§ Description of the task: Your task is to retype the lines from the opening of the material through the line that includes "R = math.radians". Do not copy the pictures.

§ Information shown:
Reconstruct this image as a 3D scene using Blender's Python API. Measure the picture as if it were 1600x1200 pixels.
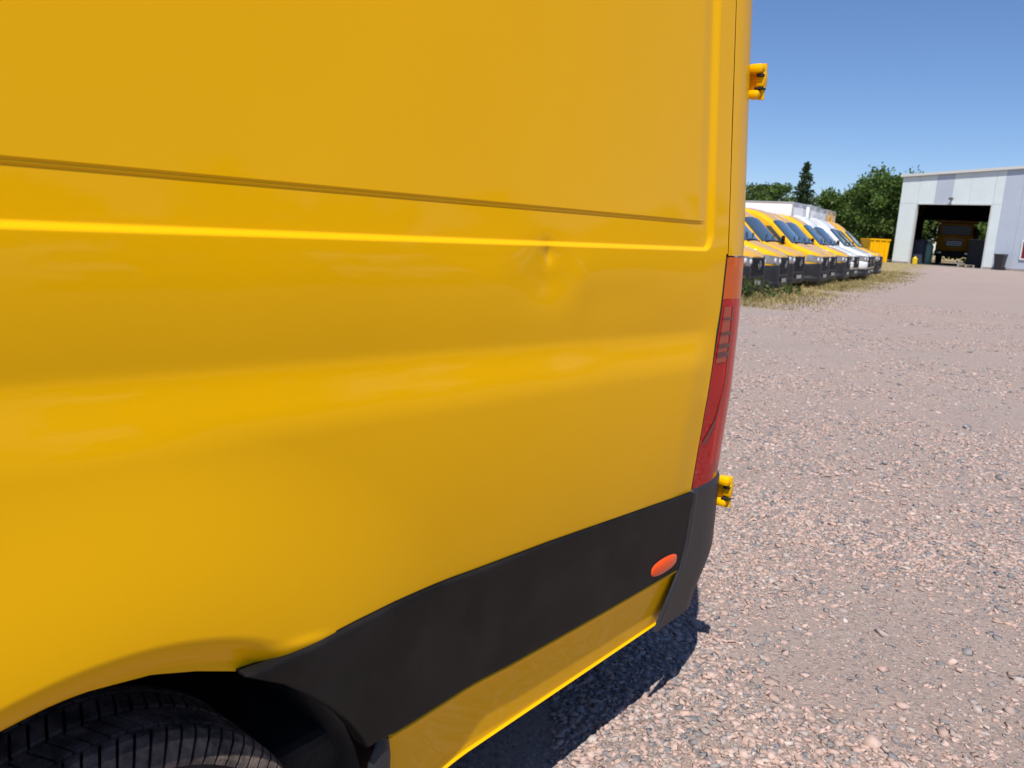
import bpy, bmesh, math, random
import numpy as np
from mathutils import Vector, Matrix

random.seed(7); RNG = np.random.default_rng(11)
scn = bpy.context.scene
for o in list(bpy.data.objects): bpy.data.objects.remove(o)
COL = scn.collection
R = math.radians

# ------------------------------------------------------------------ camera, sky, sun, exposure
YAW, PITCH, ROLL = R(39.14), R(10.933), R(3.205)
fwd = Vector((-math.sin(YAW)*math.cos(PITCH), math.cos(YAW)*math.cos(PITCH), -math.sin(PITCH)))
rgt = Vector((math.cos(YAW), math.sin(YAW), 0)); upv = rgt.cross(fwd)
cr = math.cos(ROLL)*rgt + math.sin(ROLL)*upv
cu = -math.sin(ROLL)*rgt + math.cos(ROLL)*upv
cd = bpy.data.cameras.new('camera'); cam = bpy.data.objects.new('camera', cd); COL.objects.link(cam)
cam.matrix_world = Matrix(((cr.x, cu.x, -fwd.x, 0), (cr.y, cu.y, -fwd.y, 0), (cr.z, cu.z, -fwd.z, 1.45), (0, 0, 0, 1)))
cd.sensor_width = 36; cd.lens = 36*1256/1600; cd.clip_start = .05; cd.clip_end = 4000
cd.dof.use_dof = True; cd.dof.focus_distance = 2.0; cd.dof.aperture_fstop = 8
scn.camera = cam

SUN_EL = R(62.2); sx, sy = .455, -.89                    # horizontal direction towards the sun
world = bpy.data.worlds.new('World'); scn.world = world; world.use_nodes = True
nt = world.node_tree; bg = nt.nodes['Background']
sky = nt.nodes.new('ShaderNodeTexSky'); sky.sky_type = 'NISHITA'; sky.sun_disc = False
sky.sun_elevation = SUN_EL; sky.sun_rotation = math.atan2(sx, sy)
sky.air_density = 1.35; sky.dust_density = .0; sky.ozone_density = 10.0; sky.altitude = 3000
tint = nt.nodes.new('ShaderNodeMix'); tint.data_type = 'RGBA'; tint.blend_type = 'MULTIPLY'; tint.inputs['Factor'].default_value = 1
tint.inputs['B'].default_value = (1.04, .95, .96, 1)      # the camera's slightly violet rendering of blue
nt.links.new(sky.outputs[0], tint.inputs['A']); nt.links.new(tint.outputs['Result'], bg.inputs[0]); bg.inputs[1].default_value = .094
sl = bpy.data.lights.new('sun', 'SUN'); sl.energy = 4.2; sl.angle = R(.55); sl.color = (1, .95, .87)
sun = bpy.data.objects.new('sun', sl); COL.objects.link(sun); sun.location = (20, -30, 60)
sd = Vector((sx*math.cos(SUN_EL), sy*math.cos(SUN_EL), math.sin(SUN_EL)))
sun.rotation_euler = sd.to_track_quat('Z', 'Y').to_euler()
vs = scn.view_settings; vs.view_transform = 'Standard'; vs.look = 'None'; vs.exposure = .38; vs.gamma = 1; vs.use_curve_mapping = False
scn.render.engine = 'CYCLES'

# ------------------------------------------------------------------ helpers
def sm(t):
    t = np.clip(t, 0, 1); return t*t*(3-2*t)

def new_mat(name, col, rough=.5, metal=0, coat=0, coat_rough=.03, spec=.5):
    m = bpy.data.materials.new(name); m.use_nodes = True
    p = m.node_tree.nodes['Principled BSDF']
    p.inputs['Base Color'].default_value = (*col, 1); p.inputs['Roughness'].default_value = rough
    p.inputs['Metallic'].default_value = metal; p.inputs['Coat Weight'].default_value = coat
    p.inputs['Coat Roughness'].default_value = coat_rough; p.inputs['Specular IOR Level'].default_value = spec
    return m

def N(m, typ, **kw):
    n = m.node_tree.nodes.new(typ)
    for k, v in kw.items(): setattr(n, k, v)
    return n
def L(m, a, b): m.node_tree.links.new(a, b)
def P(m): return m.node_tree.nodes['Principled BSDF']

def vary(m, col_a, col_b, scale=5, detail=6, lo=.35, hi=.65, bump=0, bscale=60, bdist=.002, rough=None):
    "noise between two colours, optional fine bump and roughness variation"
    g = N(m, 'ShaderNodeNewGeometry')
    n = N(m, 'ShaderNodeTexNoise'); n.inputs['Scale'].default_value = scale; n.inputs['Detail'].default_value = detail
    n.inputs['Roughness'].default_value = .6
    L(m, g.outputs['Position'], n.inputs['Vector'])
    r = N(m, 'ShaderNodeValToRGB'); e = r.color_ramp.elements
    e[0].position, e[0].color = lo, (*col_a, 1); e[1].position, e[1].color = hi, (*col_b, 1)
    L(m, n.outputs['Fac'], r.inputs[0]); L(m, r.outputs[0], P(m).inputs['Base Color'])
    if bump:
        n2 = N(m, 'ShaderNodeTexNoise'); n2.inputs['Scale'].default_value = bscale; n2.inputs['Detail'].default_value = 3
        L(m, g.outputs['Position'], n2.inputs['Vector'])
        b = N(m, 'ShaderNodeBump'); b.inputs['Strength'].default_value = bump; b.inputs['Distance'].default_value = bdist
        L(m, n2.outputs['Fac'], b.inputs['Height']); L(m, b.outputs[0], P(m).inputs['Normal'])
    if rough:
        mr = N(m, 'ShaderNodeMapRange'); mr.inputs['To Min'].default_value = rough[0]; mr.inputs['To Max'].default_value = rough[1]
        L(m, n.outputs['Fac'], mr.inputs['Value']); L(m, mr.outputs[0], P(m).inputs['Roughness'])
    return m

def mesh(name, V, F, mat=None, parent=None, smooth=False, rel=False):
    V = np.asarray(V, float).reshape(-1, 3)
    if rel and parent is not None:
        base = parent
        off = np.zeros(3)
        while base is not None: off += np.array(base.location); base = base.parent
        V = V - off
    me = bpy.data.meshes.new(name)
    me.from_pydata(V.tolist(), [], [tuple(int(i) for i in f) for f in F]); me.update()
    if smooth: me.polygons.foreach_set('use_smooth', [True]*len(me.polygons))
    o = bpy.data.objects.new(name, me); COL.objects.link(o)
    if mat: me.materials.append(mat)
    if parent is not None: o.parent = parent
    return o

def gridVF(A):
    A = np.asarray(A, float); n, m = A.shape[:2]
    i = np.arange(n-1)[:, None]; j = np.arange(m-1)[None, :]
    a = (i*m+j); F = np.stack([a, a+m, a+m+1, a+1], -1).reshape(-1, 4)
    return A.reshape(-1, 3), F

def grid(name, A, mat, parent=None, smooth=True, rel=False, flip=False):
    V, F = gridVF(A)
    if flip: F = F[:, ::-1]
    return mesh(name, V, F, mat, parent, smooth, rel)

def slab(name, A, thick, mat, parent=None, smooth=True, rel=False, inward=(-1, 0, 0)):
    "a curved plate: front sheet A, a back sheet shifted by thick*inward, closed edges"
    A = np.asarray(A, float); Bk = A + np.array(inward)*thick
    V1, F1 = gridVF(A); n, m = A.shape[:2]; k = len(V1)
    V = np.vstack([V1, Bk.reshape(-1, 3)]); F = [tuple(f) for f in F1] + [tuple(f[::-1]+k) for f in F1]
    ring = [i*m for i in range(n)] + [(n-1)*m+j for j in range(1, m)] + [i*m+m-1 for i in range(n-2, -1, -1)] + [j for j in range(m-2, 0, -1)]
    for a, b in zip(ring, ring[1:]+ring[:1]): F.append((b, a, a+k, b+k))
    o = mesh(name, V, F, mat, parent, smooth, rel)
    o.modifiers.new('edges', 'EDGE_SPLIT').split_angle = R(40)
    return o

class MB:
    def __init__(s): s.V = []; s.F = []
    def add(s, V, F):
        s.P = getattr(s, 'P', [])+[([tuple(v) for v in V], [tuple(int(i) for i in f) for f in F])]
        k = len(s.V); s.V += [tuple(v) for v in V]; s.F += [tuple(int(i)+k for i in f) for f in F]; return s
    def box(s, c, d, bev=0, rz=0, rx=0, ry=0):
        bm = bmesh.new(); bmesh.ops.create_cube(bm, size=1)
        bmesh.ops.scale(bm, vec=d, verts=bm.verts)
        if bev: bmesh.ops.bevel(bm, geom=bm.edges[:], offset=bev, segments=2, affect='EDGES', profile=.5)
        M = Matrix.Translation(c) @ Matrix.Rotation(rz, 4, 'Z') @ Matrix.Rotation(ry, 4, 'Y') @ Matrix.Rotation(rx, 4, 'X')
        bm.verts.index_update()
        s.add([M @ v.co for v in bm.verts], [[v.index for v in f.verts] for f in bm.faces]); bm.free(); return s
    def tube(s, a, b, r0, r1=None, n=10):
        a = Vector(a); b = Vector(b); r1 = r0 if r1 is None else r1
        d = (b-a).normalized(); u = d.orthogonal().normalized(); w = d.cross(u)
        V = [];
        for c, r in ((a, r0), (b, r1)):
            for k in range(n):
                t = 2*math.pi*k/n; V.append(c + r*(math.cos(t)*u + math.sin(t)*w))
        F = [(k, (k+1) % n, n+(k+1) % n, n+k) for k in range(n)] + [tuple(range(n))[::-1], tuple(range(n, 2*n))]
        return s.add(V, F)
    def lathe(s, c, axis, prof, n=32):
        "prof: list of (distance along axis, radius)"
        c = Vector(c); d = Vector(axis).normalized(); u = d.orthogonal().normalized(); w = d.cross(u); V = []; F = []
        for (h, r) in prof:
            for k in range(n):
                t = 2*math.pi*k/n; V.append(c + d*h + r*(math.cos(t)*u + math.sin(t)*w))
        for i in range(len(prof)-1):
            for k in range(n): F.append((i*n+k, i*n+(k+1) % n, (i+1)*n+(k+1) % n, (i+1)*n+k))
        return s.add(V, F)
    def build(s, name, mat, parent=None, smooth=False, rel=False, split=None):
        o = mesh(name, s.V, s.F, mat, parent, smooth, rel)
        if smooth: o.modifiers.new('edges', 'EDGE_SPLIT').split_angle = R(split or 35)
        return o

def each(mb, name, mat, parent=None, smooth=False, rel=False):
    "one object per piece"
    return [mesh(name, V, F, mat, parent, smooth, rel) for V, F in mb.P]

def empty(name, loc, rz=0):
    o = bpy.data.objects.new(name, None); COL.objects.link(o); o.location = loc; o.rotation_euler = (0, 0, rz); o.empty_display_size = .3
    return o
def tag(o, label, cat, group=None, kind=None):
    o['label'] = label
    if cat: o['category'] = cat
    if group: o['group'] = group
    if kind: o['kind'] = kind
    return o
def copy_tree(o, parent=None):
    c = o.copy(); COL.objects.link(c); c.parent = parent
    for ch in o.children: copy_tree(ch, c)
    return c

# ------------------------------------------------------------------ materials
YEL = (.89, .465, .0)
def paint(name, col, peel=.05):
    m = new_mat(name, col, .5, 0, .36, .03, .05)
    P(m).inputs['Coat IOR'].default_value = 1.42
    g = N(m, 'ShaderNodeNewGeometry')
    n = N(m, 'ShaderNodeTexNoise'); n.inputs['Scale'].default_value = 260; n.inputs['Detail'].default_value = 2
    L(m, g.outputs['Position'], n.inputs['Vector'])
    b = N(m, 'ShaderNodeBump'); b.inputs['Strength'].default_value = peel; b.inputs['Distance'].default_value = .0006
    L(m, n.outputs['Fac'], b.inputs['Height']); L(m, b.outputs[0], P(m).inputs['Coat Normal']); L(m, b.outputs[0], P(m).inputs['Normal'])
    # thin road dust: slightly paler, slightly rougher in soft patches, and rare specks
    n2 = N(m, 'ShaderNodeTexNoise'); n2.inputs['Scale'].default_value = 3.2; n2.inputs['Detail'].default_value = 7; n2.inputs['Roughness'].default_value = .65
    L(m, g.outputs['Position'], n2.inputs['Vector'])
    r = N(m, 'ShaderNodeValToRGB'); e = r.color_ramp.elements
    e[0].position = .3; e[0].color = (*col, 1)
    e[1].position = .8; e[1].color = (*[c*.97+.03*d for c, d in zip(col, (.86, .46, .0))], 1)
    L(m, n2.outputs['Fac'], r.inputs[0])
    v = N(m, 'ShaderNodeTexVoronoi'); v.inputs['Scale'].default_value = 9; v.inputs['Randomness'].default_value = 1
    L(m, g.outputs['Position'], v.inputs['Vector'])
    cmp_ = N(m, 'ShaderNodeMath', operation='LESS_THAN'); cmp_.inputs[1].default_value = .006
    L(m, v.outputs['Distance'], cmp_.inputs[0])
    mx = N(m, 'ShaderNodeMix', data_type='RGBA'); L(m, cmp_.outputs[0], mx.inputs['Factor'])
    L(m, r.outputs[0], mx.inputs['A']); mx.inputs['B'].default_value = (.22, .13, .03, 1)
    L(m, mx.outputs['Result'], P(m).inputs['Base Color'])
    mr = N(m, 'ShaderNodeMapRange'); mr.inputs['To Min'].default_value = .003; mr.inputs['To Max'].default_value = .022
    L(m, n2.outputs['Fac'], mr.inputs['Value']); L(m, mr.outputs[0], P(m).inputs['Coat Roughness'])
    return m
M_yel = paint('yellow_paint', YEL)
M_white = paint('white_paint', (.80, .81, .82), .02)
M_row = paint('yellow_paint_row', YEL, .02)
for m_ in (M_white, M_row): P(m_).inputs['Coat Weight'].default_value = 1; P(m_).inputs['Coat IOR'].default_value = 1.5
M_black = vary(new_mat('black_plastic', (.02, .02, .022), .5, spec=.2), (.0065, .006, .006), (.022, .0205, .020), 7, 9, .42, .85, bump=.35, bscale=900, bdist=.0006, rough=(.42, .62))
M_grey = vary(new_mat('grey_plastic', (.06, .062, .068), .5), (.016, .0165, .019), (.024, .025, .028), 9, 6, bump=.3, bscale=700, bdist=.0006, rough=(.4, .6))
M_dark = new_mat('dark_seal', (.008, .008, .008), .7)
M_under = vary(new_mat('underbody', (.02, .019, .018), .9), (.016, .015, .014), (.06, .05, .043), 9, 8, .4, .75, bump=.5, bscale=90, bdist=.004)
M_glass = new_mat('tinted_glass', (.05, .075, .085), .05, 0, .8, .01, .6)
M_chrome = new_mat('chrome', (.75, .76, .78), .12, 1)
M_lamp = new_mat('headlamp_lens', (.30, .31, .33), .15, .3, 1, .02)
M_rim = new_mat('steel_rim', (.42, .43, .45), .4, .8)
M_amber = new_mat('amber_plastic', (.80, .075, .003), .22, 0, .35, .03, .3)
M_plate = new_mat('plate_white', (.42, .42, .40), .4)
M_rub = vary(new_mat('tyre_rubber', (.02, .02, .02), .85), (.016, .015, .015), (.055, .047, .042), 8, 7, .4, .75, bump=.4, bscale=220)
M_mud = vary(new_mat('dusty_tread', (.2, .15, .12), .95), (.055, .044, .038), (.26, .205, .17), 22, 8, .38, .72, bump=.6, bscale=160)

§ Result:
Reconstruct this image as a 3D scene using Blender's Python API. Measure the picture as if it were 1600x1200 pixels.
import bpy, bmesh, math, random
import numpy as np
from mathutils import Vector, Matrix

random.seed(7); RNG = np.random.default_rng(11)
scn = bpy.context.scene
for o in list(bpy.data.objects): bpy.data.objects.remove(o)
COL = scn.collection
R = math.radians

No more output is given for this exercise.